Listed records:
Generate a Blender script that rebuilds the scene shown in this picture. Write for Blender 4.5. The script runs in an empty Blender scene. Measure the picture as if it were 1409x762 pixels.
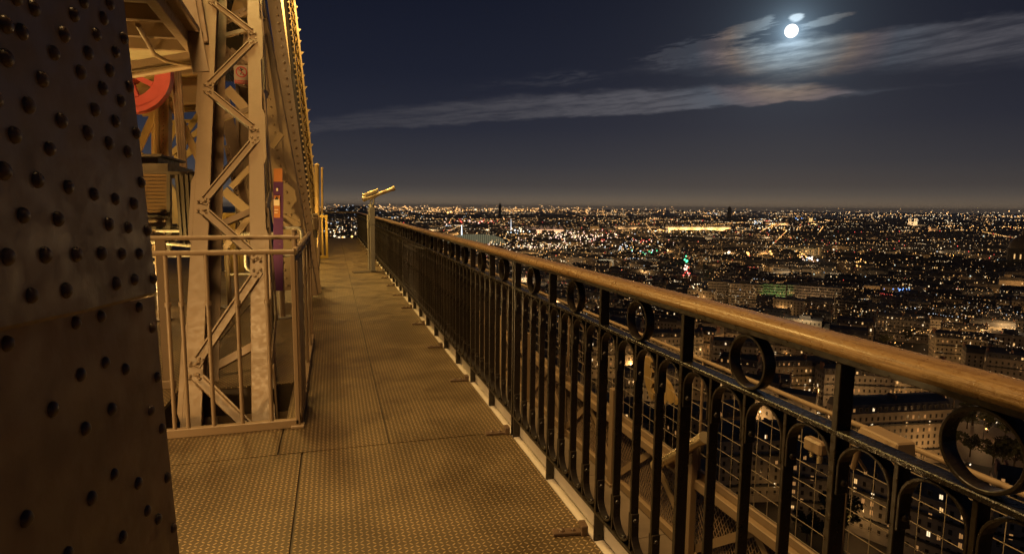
import bpy, bmesh, math, random
from mathutils import Vector, Matrix
R = math.radians
random.seed(7)
sc = bpy.context.scene
COL = sc.collection

# ------------------------------------------------------------------ camera
CAM_H = 1.4
F_PX, YAW, PITCH, ROLL = 828.0, 0.289, 0.1155, 0.0087
_s, _c = math.sin(YAW), math.cos(YAW)
_f0, _r0 = Vector((_s, _c, 0)), Vector((_c, -_s, 0))
FWD = _f0*math.cos(PITCH) - Vector((0, 0, 1))*math.sin(PITCH)
_u0 = _f0*math.sin(PITCH) + Vector((0, 0, 1))*math.cos(PITCH)
RGT = _r0*math.cos(ROLL) + _u0*math.sin(ROLL)
UPV = _u0*math.cos(ROLL) - _r0*math.sin(ROLL)
CAM = Vector((0, 0, CAM_H))
cam_d = bpy.data.cameras.new('camera')
cam = bpy.data.objects.new('camera', cam_d); COL.objects.link(cam)
m = Matrix.Identity(4)
for i, v in enumerate((RGT, UPV, -FWD)):
    for j in range(3): m[j][i] = v[j]
m.translation = CAM
cam.matrix_world = m
cam_d.sensor_width = 36; cam_d.lens = F_PX/1409*36
cam_d.clip_start = 0.05; cam_d.clip_end = 90000
sc.camera = cam

def ray(x, y):
    d = FWD + RGT*((x-704.5)/F_PX) - UPV*((y-381)/F_PX)
    return d.normalized()
def at(x, y, Y):            # point of the world seen at (x, y) of the photograph, Y metres ahead
    d = ray(x, y); return CAM + d*(Y/d.y)
def atz(x, y, z):
    d = ray(x, y); return CAM + d*((z-CAM_H)/d.z)
def atx(x, y, X):
    d = ray(x, y); return CAM + d*(X/d.x)
def azel(x, y):
    d = ray(x, y); return math.degrees(math.atan2(d.x, d.y)), math.degrees(math.asin(d.z))

# ------------------------------------------------------------------ render, exposure
vs = sc.view_settings
vs.view_transform = 'Standard'; vs.look = 'None'; vs.exposure = 0; vs.gamma = 1; vs.use_curve_mapping = False
sc.render.engine = 'CYCLES'
cy = sc.cycles
cy.use_denoising = True
try: cy.denoiser = 'OPENIMAGEDENOISE'; cy.denoising_input_passes = 'RGB_ALBEDO_NORMAL'
except Exception: pass
cy.max_bounces = 5; cy.diffuse_bounces = 3; cy.glossy_bounces = 3; cy.caustics_reflective = False; cy.caustics_refractive = False
cy.use_light_tree = True
cy.sample_clamp_indirect = 4.0

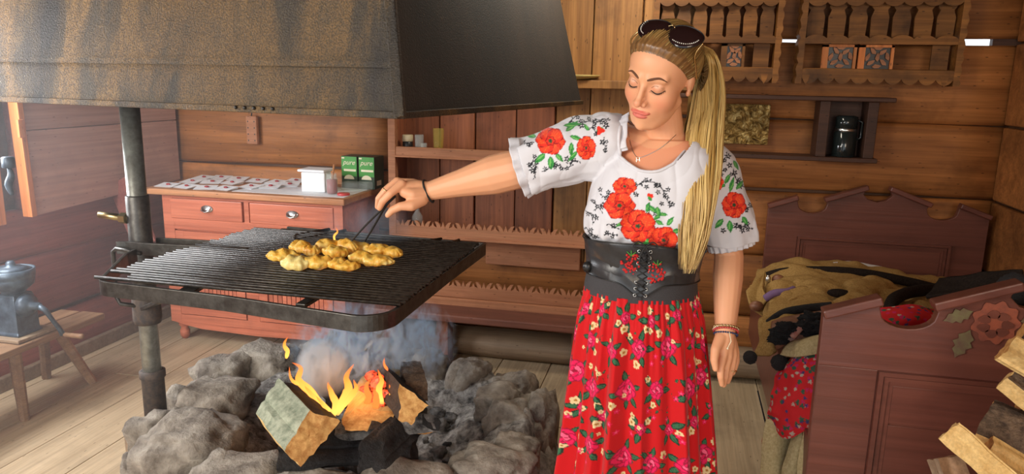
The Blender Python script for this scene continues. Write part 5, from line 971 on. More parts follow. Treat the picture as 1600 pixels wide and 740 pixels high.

What is expected: Could the lines from the top of the material through the line with "math.degrees(math.atan2(d.x, d.y)), math.degrees(math.asin(d.z))" be repeated exactly, pictures left out?

Completed task:
Generate a Blender script that rebuilds the scene shown in this picture. Write for Blender 4.5. The script runs in an empty Blender scene. Measure the picture as if it were 1409x762 pixels.
import bpy, bmesh, math, random
from mathutils import Vector, Matrix
R = math.radians
random.seed(7)
sc = bpy.context.scene
COL = sc.collection

# ------------------------------------------------------------------ camera
CAM_H = 1.4
F_PX, YAW, PITCH, ROLL = 828.0, 0.289, 0.1155, 0.0087
_s, _c = math.sin(YAW), math.cos(YAW)
_f0, _r0 = Vector((_s, _c, 0)), Vector((_c, -_s, 0))
FWD = _f0*math.cos(PITCH) - Vector((0, 0, 1))*math.sin(PITCH)
_u0 = _f0*math.sin(PITCH) + Vector((0, 0, 1))*math.cos(PITCH)
RGT = _r0*math.cos(ROLL) + _u0*math.sin(ROLL)
UPV = _u0*math.cos(ROLL) - _r0*math.sin(ROLL)
CAM = Vector((0, 0, CAM_H))
cam_d = bpy.data.cameras.new('camera')
cam = bpy.data.objects.new('camera', cam_d); COL.objects.link(cam)
m = Matrix.Identity(4)
for i, v in enumerate((RGT, UPV, -FWD)):
    for j in range(3): m[j][i] = v[j]
m.translation = CAM
cam.matrix_world = m
cam_d.sensor_width = 36; cam_d.lens = F_PX/1409*36
cam_d.clip_start = 0.05; cam_d.clip_end = 90000
sc.camera = cam

def ray(x, y):
    d = FWD + RGT*((x-704.5)/F_PX) - UPV*((y-381)/F_PX)
    return d.normalized()
def at(x, y, Y):            # point of the world seen at (x, y) of the photograph, Y metres ahead
    d = ray(x, y); return CAM + d*(Y/d.y)
def atz(x, y, z):
    d = ray(x, y); return CAM + d*((z-CAM_H)/d.z)
def atx(x, y, X):
    d = ray(x, y); return CAM + d*(X/d.x)
def azel(x, y):
    d = ray(x, y); return math.degrees(math.atan2(d.x, d.y)), math.degrees(math.asin(d.z))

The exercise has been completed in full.